Except it doesn't work well, because, for starters, your "positioning" choices are almost always non-existent. You either have a bunch of suspiciously conveniently placed barrels and crates that make rushing for them a no-brainer, OR you are given a place with no cover whatsoever, OR you are given a place with no cover whatsoever that is also painfully cramped (like that fucking side-quest brothel with God's militia invaders).
Crates are destructible and won't last long in a heavy firefight leaving you a sitting duck.
Anyway, while in filler fights you can just stand there and shoot from the hip, positioning does matter in tough 'over your head' fights. If your point is that such fights aren't as common as the filler fights, then I agree.
You control 6-7 characters, and if you had to make important decisions 6-7 times a turn it would get tedious fast.
It hardly gets tedious in blobbers or in other oldskoolers that had 6+ party members.
Maybe my memory fails me, but if we take Wiz 8, for an example, only spellcasters get to make important choices.
Furthermore, it would also be non-tedious if every of your decisions was important, but, on the flipside, the enemies wouldn't be so horribly HP-bloated (FUCK YOU HONEY BADGERS), which for some bizarro reason you are actually applauding here as "true oldschool design".
Because that's what old school design was like, in case
your memory fails you. I said it's the very definition of such design, which you read as a praise. It's not. It's a factual statement.
There are a lot of different guns with different stats in the game, so most of your characters will have secondary weapons, allowing them to take advantage of the unspent AP (or carry them over) .
"A lot of different guns", maybe, but "with a lot of different stats" is almost borderline fallacy considering the ridiculously linear progression of weapons. [/quote]
And yet you can get an SMG with 3AP burst and 5 or 6 AP burst. Or a pistol with 3-4 or 5-6 AP. Within the same category, I mean. My hobo started with a shotgun but he had quite a few SP to spare so I gave him a machinegun. My sniper had a backup weapon.

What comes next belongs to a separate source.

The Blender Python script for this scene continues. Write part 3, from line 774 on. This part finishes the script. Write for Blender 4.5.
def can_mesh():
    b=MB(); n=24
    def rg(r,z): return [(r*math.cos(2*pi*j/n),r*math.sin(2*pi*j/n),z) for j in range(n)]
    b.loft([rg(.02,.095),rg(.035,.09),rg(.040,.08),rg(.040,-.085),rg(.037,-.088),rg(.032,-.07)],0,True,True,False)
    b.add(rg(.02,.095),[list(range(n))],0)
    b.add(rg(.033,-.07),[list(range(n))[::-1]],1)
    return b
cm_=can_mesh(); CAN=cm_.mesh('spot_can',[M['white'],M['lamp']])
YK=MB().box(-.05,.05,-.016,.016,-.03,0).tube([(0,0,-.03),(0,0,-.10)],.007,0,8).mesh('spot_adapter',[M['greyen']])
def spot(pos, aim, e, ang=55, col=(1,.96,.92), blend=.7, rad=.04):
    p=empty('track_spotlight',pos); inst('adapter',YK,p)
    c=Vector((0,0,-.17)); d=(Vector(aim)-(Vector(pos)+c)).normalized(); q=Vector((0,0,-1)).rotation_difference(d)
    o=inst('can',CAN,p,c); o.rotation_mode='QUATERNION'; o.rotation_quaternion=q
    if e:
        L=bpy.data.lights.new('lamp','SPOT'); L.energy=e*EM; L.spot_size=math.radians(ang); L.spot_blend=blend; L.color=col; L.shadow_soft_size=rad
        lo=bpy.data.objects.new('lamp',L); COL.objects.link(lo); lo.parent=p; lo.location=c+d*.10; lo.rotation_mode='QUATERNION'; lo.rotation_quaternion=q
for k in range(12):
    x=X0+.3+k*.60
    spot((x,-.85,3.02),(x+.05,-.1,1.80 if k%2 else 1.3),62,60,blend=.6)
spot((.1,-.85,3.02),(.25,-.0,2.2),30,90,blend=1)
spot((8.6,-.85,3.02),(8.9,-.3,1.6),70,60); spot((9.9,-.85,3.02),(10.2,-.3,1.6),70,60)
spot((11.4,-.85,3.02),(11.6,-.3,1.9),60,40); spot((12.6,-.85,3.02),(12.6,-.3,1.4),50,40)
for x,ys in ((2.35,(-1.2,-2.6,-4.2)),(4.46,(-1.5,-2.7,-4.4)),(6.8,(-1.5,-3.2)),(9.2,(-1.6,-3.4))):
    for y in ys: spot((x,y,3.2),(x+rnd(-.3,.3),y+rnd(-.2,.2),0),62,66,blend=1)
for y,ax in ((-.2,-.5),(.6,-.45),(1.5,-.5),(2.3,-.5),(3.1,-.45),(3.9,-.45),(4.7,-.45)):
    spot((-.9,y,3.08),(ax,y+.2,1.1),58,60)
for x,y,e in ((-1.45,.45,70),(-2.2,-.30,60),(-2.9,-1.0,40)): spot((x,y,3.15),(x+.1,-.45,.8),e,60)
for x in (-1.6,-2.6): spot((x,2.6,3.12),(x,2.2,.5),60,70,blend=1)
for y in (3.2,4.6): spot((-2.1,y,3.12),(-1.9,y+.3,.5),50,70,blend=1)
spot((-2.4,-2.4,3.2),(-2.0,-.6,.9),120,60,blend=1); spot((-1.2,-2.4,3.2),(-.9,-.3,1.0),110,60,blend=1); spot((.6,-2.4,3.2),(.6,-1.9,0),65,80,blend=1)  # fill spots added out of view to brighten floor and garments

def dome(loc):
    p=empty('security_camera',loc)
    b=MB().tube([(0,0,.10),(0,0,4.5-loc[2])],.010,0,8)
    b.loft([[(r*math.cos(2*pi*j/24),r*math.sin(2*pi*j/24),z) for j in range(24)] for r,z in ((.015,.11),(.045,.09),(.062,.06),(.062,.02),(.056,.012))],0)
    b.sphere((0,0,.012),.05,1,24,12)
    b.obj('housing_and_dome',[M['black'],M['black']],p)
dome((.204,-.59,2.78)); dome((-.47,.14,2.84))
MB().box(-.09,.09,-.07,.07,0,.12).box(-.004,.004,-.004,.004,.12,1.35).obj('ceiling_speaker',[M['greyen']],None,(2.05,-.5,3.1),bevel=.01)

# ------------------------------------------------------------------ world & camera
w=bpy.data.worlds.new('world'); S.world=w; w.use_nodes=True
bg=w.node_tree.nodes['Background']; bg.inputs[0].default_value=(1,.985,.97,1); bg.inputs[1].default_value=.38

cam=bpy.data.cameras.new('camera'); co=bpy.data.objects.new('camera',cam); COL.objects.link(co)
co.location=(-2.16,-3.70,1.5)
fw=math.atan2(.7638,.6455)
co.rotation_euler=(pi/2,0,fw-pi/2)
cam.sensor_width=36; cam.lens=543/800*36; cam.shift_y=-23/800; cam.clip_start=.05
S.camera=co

Etc.
I'm also surprised that you don't mention the absolutely stupid armour mechanics that force you to run around naked for the entirety of the endgame.
I didn't run around naked thus I had no complaints. The armor system simply wasn't interesting but that's not a reason to bitch about it in a review.
So I'm just looking at this dude standing up and shooting my bros, and I'm left wondering about one thing: why is just shooting him the only thing available to me? Why can't my kung-fu brawler grapple him down? Why can't I disarm him? Why can't I interrupt his shooting spree? Why can't I cripple his arms? WHY? WHY? GOD, WHY?
I'm not sure I understand the criticism. It's a turn-based game. He's shooting, you're waiting for your turn. Maybe he cheats and starts first (I don't recall as he didn't give me much trouble), but that's about it. Why fantasizing about some interrupt or wrestle or disarm mechanics?
consequences and reactivity
Praising those all the time, but not mentioning some of the very obvious stinkers is also strange to me.
A game either has a lot of C&C or it doesn't. WL2 has a lot of it, more than any other game I can think of. Sure, not every choice is great and not every reaction is interesting (see the infamous drowning kid moral dilemma that's not a dilemma at all), but you Have. A. Shitload. Of. Choices. Thus, bitching that they missed an opportunity to insert a choice or a consequence somewhere would have been douchy.
And I'm not even talking about the "you suck!", which is so terrible it escapes words.
I did mention it and suggested to crucify the person responsible.
No, everything else about him is completely stupid as well. First, the quest he gives to stop the renegade monk? WOW! Such a brilliant fucking idea to give it to a complete band of strangers, instead of taking some of your fanatical gunmen, moving out and wasting the dude on the spot before he even gets to talk.
Well, it's an RPG. Entrusting important tasks to strangers is a time-honored tradition. You can't single out WL2 without complaining about 99% of RPGs.